The two propositions essential to reading Being and Nothingness correctly:
- The identity of in-itself and for-itself is just the in-itself. Id(es,ps) = es.
- The relation of in-itself and for-itself is just the for-itself. Rel(es,ps) = ps.
Notes:
- It takes these two propositions to say “positively” what one says “negatively” in a single proposition: that the in-itself-for-itself is a contradiction.*
- These propositions do not depend on adopting standard Sartrean models of the in-itself and for-itself, but apply to any sufficiently fundamental duality in which intentionality plays a role. (Thus their usefulness and potential interest beyond Sartre studies.)
- The for-itself’s problem, at the level of desire/value, is likewise twofold. It wants its identity to lie inside itself as for-itself and not (just) as in-itself. Again, it wants to establish a mediating relation between itself and the in-itself while it already is its own relation to the in-itself (and this is all the relation it’s going to get).
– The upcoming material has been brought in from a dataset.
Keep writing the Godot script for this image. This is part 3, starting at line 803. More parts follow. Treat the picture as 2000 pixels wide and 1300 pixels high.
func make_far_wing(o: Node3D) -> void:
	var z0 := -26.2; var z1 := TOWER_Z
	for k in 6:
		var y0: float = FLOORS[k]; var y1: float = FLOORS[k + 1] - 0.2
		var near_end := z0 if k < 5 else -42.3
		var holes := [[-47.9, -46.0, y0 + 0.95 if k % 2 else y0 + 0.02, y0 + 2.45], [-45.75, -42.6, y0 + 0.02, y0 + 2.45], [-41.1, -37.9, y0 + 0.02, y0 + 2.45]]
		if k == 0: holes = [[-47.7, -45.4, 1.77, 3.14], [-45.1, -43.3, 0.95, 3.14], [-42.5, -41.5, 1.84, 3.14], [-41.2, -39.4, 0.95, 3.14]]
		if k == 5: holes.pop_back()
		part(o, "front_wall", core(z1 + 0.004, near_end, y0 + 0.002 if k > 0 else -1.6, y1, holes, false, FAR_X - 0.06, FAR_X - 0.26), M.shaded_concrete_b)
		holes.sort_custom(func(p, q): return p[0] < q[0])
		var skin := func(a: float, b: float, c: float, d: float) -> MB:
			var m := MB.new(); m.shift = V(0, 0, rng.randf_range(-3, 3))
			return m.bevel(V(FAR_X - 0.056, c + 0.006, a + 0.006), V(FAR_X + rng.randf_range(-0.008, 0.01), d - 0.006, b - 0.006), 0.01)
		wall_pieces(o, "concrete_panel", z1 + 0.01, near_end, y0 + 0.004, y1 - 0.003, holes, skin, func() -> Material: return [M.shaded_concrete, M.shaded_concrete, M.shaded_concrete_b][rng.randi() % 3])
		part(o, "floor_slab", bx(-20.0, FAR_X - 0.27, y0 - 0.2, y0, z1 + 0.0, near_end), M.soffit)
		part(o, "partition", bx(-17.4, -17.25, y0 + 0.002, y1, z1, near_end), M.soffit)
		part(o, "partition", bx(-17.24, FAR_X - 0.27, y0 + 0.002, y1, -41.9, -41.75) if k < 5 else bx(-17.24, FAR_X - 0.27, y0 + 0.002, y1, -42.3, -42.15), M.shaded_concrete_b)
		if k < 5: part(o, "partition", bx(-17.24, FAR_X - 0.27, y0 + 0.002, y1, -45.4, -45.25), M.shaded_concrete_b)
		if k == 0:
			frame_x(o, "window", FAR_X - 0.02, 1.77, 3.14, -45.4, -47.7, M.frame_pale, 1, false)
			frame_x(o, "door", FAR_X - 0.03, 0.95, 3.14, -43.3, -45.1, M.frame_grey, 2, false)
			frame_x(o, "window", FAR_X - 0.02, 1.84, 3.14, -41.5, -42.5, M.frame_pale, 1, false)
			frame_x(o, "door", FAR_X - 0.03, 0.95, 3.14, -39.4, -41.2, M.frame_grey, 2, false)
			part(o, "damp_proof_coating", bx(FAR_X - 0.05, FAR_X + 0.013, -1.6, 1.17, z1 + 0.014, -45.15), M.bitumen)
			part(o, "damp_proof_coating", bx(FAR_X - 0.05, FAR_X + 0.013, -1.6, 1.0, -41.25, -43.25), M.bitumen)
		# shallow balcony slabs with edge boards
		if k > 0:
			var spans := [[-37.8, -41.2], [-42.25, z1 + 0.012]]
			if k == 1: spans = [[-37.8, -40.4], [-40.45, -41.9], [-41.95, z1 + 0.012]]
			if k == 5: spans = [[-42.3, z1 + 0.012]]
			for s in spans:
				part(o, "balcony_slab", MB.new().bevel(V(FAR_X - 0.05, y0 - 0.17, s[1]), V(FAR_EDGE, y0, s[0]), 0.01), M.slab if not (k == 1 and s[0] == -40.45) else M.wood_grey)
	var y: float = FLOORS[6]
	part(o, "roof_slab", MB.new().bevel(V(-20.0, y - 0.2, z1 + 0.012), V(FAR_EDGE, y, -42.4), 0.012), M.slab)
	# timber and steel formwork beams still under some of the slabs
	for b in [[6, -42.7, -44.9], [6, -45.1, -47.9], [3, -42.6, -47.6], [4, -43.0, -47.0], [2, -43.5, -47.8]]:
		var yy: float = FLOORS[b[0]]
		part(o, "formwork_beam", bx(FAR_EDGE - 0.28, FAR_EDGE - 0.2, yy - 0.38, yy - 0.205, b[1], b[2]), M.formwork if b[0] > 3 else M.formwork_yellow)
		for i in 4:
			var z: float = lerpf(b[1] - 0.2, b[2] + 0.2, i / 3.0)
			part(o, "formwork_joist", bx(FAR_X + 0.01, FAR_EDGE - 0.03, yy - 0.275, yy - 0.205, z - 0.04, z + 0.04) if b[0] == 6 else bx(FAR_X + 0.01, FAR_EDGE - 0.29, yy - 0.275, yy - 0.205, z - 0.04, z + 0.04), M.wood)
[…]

This failed internalization and externalization, respectively, are not two distinct desires, but two ways of developing the contradictory desire to be in-itself-for-itself in the consistent setting of thought.
- Because of his adherence to the standard model (his own), Sartre is unable consistently to articulate the central concept of his own system, pure/purifying reflection. But on the nonstandard model which brings together Socratic-Platonic cognitivism with Sartrean detotalization, pure reflection is the process by which desire is transformed by metalogical duality to the extent that it learns how so to be transformed.
*This impossibility claim is the organizing thesis of the a priori atheological dialectic of Being and Nothingness, but no one, including Sartre, has stated in a satisfactory way what precisely makes the in-itself-for-itself contradictory. On my suggestion, the in-itself-for-itself turns out to be one of the characteristic totalities, in which negation has a fixed point, which stand as the hypothesis for reductio in diagonal arguments. The two logical rules given above are indispensable to the presentation of this isomorphism, and to that of the corresponding one between pure reflection and diagonalization.